**What this task involves**
Return only the lines running from the top of the entries to the line with "return tuple(((v/255)/12.92 if", inclusive, exactly as written.

**Data lines**
┄┄┄┄┄┄┄┄┄┄┄┄┄┄┄┄┄┄┄┄

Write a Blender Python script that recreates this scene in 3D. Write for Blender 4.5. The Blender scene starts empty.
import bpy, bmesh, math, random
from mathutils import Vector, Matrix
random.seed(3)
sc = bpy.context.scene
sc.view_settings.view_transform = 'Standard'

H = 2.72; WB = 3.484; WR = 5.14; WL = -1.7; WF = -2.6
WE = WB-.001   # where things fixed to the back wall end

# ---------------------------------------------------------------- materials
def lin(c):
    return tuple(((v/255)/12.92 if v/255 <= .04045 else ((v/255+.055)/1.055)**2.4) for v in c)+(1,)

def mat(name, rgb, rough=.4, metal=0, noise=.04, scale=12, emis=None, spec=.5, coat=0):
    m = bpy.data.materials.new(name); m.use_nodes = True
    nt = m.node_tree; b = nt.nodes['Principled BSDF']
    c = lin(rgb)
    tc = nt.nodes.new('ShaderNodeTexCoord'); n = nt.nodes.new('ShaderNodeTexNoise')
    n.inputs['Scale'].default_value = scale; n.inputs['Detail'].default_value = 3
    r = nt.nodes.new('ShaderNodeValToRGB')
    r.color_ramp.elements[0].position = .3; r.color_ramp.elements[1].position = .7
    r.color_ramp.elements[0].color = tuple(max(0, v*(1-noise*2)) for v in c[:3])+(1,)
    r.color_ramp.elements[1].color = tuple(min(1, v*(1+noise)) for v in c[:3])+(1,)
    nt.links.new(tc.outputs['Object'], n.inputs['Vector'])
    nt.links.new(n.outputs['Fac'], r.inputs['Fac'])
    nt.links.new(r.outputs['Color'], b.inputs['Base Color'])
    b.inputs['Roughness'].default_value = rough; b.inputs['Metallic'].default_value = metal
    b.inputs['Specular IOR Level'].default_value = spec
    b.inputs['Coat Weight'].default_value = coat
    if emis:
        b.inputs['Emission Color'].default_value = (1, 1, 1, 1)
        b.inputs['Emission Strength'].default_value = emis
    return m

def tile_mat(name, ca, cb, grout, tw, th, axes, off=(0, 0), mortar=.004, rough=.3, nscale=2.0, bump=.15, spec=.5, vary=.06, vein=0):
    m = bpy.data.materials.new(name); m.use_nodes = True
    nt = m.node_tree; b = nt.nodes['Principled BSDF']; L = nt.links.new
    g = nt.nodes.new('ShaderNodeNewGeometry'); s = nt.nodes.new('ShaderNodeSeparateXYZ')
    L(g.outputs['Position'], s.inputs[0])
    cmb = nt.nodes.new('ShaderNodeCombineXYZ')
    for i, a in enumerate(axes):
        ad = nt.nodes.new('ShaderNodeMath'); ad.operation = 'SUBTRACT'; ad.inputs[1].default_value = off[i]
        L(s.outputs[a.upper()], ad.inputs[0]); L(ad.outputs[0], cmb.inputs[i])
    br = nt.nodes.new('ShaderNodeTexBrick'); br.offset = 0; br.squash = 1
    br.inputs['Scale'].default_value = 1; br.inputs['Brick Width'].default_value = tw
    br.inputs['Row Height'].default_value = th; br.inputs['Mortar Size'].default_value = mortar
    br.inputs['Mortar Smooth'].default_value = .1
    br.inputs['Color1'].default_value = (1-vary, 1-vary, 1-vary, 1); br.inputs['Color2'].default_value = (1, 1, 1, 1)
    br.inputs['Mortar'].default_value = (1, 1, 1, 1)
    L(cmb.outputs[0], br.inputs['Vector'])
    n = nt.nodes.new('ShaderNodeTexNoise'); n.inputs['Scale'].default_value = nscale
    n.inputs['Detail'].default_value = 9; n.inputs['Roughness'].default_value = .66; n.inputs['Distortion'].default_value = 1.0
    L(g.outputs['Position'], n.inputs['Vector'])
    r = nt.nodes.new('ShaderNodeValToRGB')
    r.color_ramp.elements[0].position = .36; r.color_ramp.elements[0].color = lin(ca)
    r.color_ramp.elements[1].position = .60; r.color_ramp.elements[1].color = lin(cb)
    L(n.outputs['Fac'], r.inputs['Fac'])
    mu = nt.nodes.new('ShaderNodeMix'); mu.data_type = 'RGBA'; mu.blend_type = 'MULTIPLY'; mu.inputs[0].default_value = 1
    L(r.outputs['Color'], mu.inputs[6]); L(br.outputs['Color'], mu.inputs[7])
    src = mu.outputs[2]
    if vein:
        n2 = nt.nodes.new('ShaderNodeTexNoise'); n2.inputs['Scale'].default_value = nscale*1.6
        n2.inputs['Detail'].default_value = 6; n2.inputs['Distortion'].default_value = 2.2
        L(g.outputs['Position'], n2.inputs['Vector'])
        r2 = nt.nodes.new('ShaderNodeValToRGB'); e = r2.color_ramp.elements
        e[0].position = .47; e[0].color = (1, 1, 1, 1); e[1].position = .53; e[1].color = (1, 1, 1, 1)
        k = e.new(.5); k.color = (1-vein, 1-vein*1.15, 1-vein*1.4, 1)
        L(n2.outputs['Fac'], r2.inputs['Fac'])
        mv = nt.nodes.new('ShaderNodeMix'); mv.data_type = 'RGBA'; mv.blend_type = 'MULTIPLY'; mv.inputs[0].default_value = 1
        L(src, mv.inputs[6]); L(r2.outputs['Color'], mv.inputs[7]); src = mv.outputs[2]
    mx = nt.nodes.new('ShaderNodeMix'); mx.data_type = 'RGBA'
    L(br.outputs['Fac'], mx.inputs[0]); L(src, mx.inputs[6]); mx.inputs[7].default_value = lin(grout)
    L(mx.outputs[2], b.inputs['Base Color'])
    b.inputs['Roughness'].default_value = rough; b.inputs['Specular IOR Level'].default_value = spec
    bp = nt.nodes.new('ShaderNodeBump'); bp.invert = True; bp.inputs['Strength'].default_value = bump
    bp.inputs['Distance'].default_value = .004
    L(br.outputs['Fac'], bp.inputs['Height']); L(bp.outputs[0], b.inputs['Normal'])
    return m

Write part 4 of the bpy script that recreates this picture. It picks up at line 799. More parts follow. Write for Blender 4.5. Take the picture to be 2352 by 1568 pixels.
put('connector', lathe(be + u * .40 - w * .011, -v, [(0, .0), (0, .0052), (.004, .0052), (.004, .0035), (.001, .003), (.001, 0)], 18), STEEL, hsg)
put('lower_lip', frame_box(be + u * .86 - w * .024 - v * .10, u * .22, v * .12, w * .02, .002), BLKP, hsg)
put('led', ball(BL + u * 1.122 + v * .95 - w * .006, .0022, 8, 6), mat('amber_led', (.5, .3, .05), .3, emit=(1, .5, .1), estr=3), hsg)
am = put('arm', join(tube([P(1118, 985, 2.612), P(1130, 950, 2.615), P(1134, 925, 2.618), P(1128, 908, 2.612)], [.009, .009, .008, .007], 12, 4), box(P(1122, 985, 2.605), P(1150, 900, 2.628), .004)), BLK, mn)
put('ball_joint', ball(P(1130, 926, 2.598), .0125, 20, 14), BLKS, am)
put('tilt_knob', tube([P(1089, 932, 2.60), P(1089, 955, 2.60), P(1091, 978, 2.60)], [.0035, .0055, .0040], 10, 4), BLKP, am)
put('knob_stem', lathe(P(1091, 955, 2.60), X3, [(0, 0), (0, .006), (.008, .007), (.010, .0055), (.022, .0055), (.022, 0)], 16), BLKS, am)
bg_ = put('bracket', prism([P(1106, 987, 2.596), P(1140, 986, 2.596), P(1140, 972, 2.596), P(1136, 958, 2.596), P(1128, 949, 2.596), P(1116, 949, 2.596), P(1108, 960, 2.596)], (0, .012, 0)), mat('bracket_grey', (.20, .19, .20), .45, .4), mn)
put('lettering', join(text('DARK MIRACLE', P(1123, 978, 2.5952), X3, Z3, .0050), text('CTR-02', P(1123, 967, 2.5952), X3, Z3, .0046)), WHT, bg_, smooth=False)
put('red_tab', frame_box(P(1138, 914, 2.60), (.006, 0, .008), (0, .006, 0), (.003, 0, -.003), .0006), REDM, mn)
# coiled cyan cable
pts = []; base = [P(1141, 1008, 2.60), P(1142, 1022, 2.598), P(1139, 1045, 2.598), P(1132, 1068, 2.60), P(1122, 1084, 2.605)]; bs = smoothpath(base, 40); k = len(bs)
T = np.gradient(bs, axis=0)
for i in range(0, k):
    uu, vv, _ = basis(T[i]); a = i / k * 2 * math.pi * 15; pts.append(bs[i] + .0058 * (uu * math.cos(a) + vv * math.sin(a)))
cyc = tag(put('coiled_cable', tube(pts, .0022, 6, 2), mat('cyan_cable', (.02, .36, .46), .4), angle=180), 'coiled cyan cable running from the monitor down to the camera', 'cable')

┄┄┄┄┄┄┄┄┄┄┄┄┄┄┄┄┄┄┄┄

**The answer**
Write a Blender Python script that recreates this scene in 3D. Write for Blender 4.5. The Blender scene starts empty.
import bpy, bmesh, math, random
from mathutils import Vector, Matrix
random.seed(3)
sc = bpy.context.scene
sc.view_settings.view_transform = 'Standard'

H = 2.72; WB = 3.484; WR = 5.14; WL = -1.7; WF = -2.6
WE = WB-.001   # where things fixed to the back wall end

# ---------------------------------------------------------------- materials
def lin(c):
    return tuple(((v/255)/12.92 if v/255 <= .04045 else ((v/255+.055)/1.055)**2.4) for v in c)+(1,)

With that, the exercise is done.